Tuesday, July 10, 2012

The Invisible Ones by Stef Penney

Private Investigator Ray Lovell is hired by a father to find his missing daughter, Rose. Complicating the case is the fact that the woman has been missing for seven years and her family and her husband’s family are mistrustful gypsies who seem determined to withhold information.  No one has an answer as to why Rose would abandon her chronically ill child or how she, without friends or money, could disappear so completely, or why, for seven years, neither family has reported her missing. Half-gypsy himself, Lovell doggedly searches for the missing woman but the case is made more mysterious by a poisoning, a fire, a death and another disappearance.  Lovell’s persistence finally pays off leading him to two shocking conclusions in The Invisible Ones.

Friday, July 6, 2012

Dissolution by C J Sansom

History! Mystery!

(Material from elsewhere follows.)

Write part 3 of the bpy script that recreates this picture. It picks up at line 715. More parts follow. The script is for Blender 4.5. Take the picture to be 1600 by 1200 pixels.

Dissolution is a well-written book that will satisfy the fans of both genres.  The first in a series of mysteries set in Tudor England, it combines the historical problems encompassing King Henry VIII’s dissolution of the English monasteries with a murder investigation. Matthew Shardlake, a lawyer and King’s Commissioner, is sent by Thomas Cromwell to a monastery in southern England to investigate the murder of the previous commissioner.  This official had been sent by Cromwell to investigate corruption in the monastery.  Proof of corruption would lead to certain dissolution, so suspicion falls on every monk living there. Before he is done, Shardlake is investigating multiple murders and finds his own life is in danger. This series will appeal to fans of Wolf Hall by Hilary Mantel, although it portrays Thomas Cromwell in an entirely different light.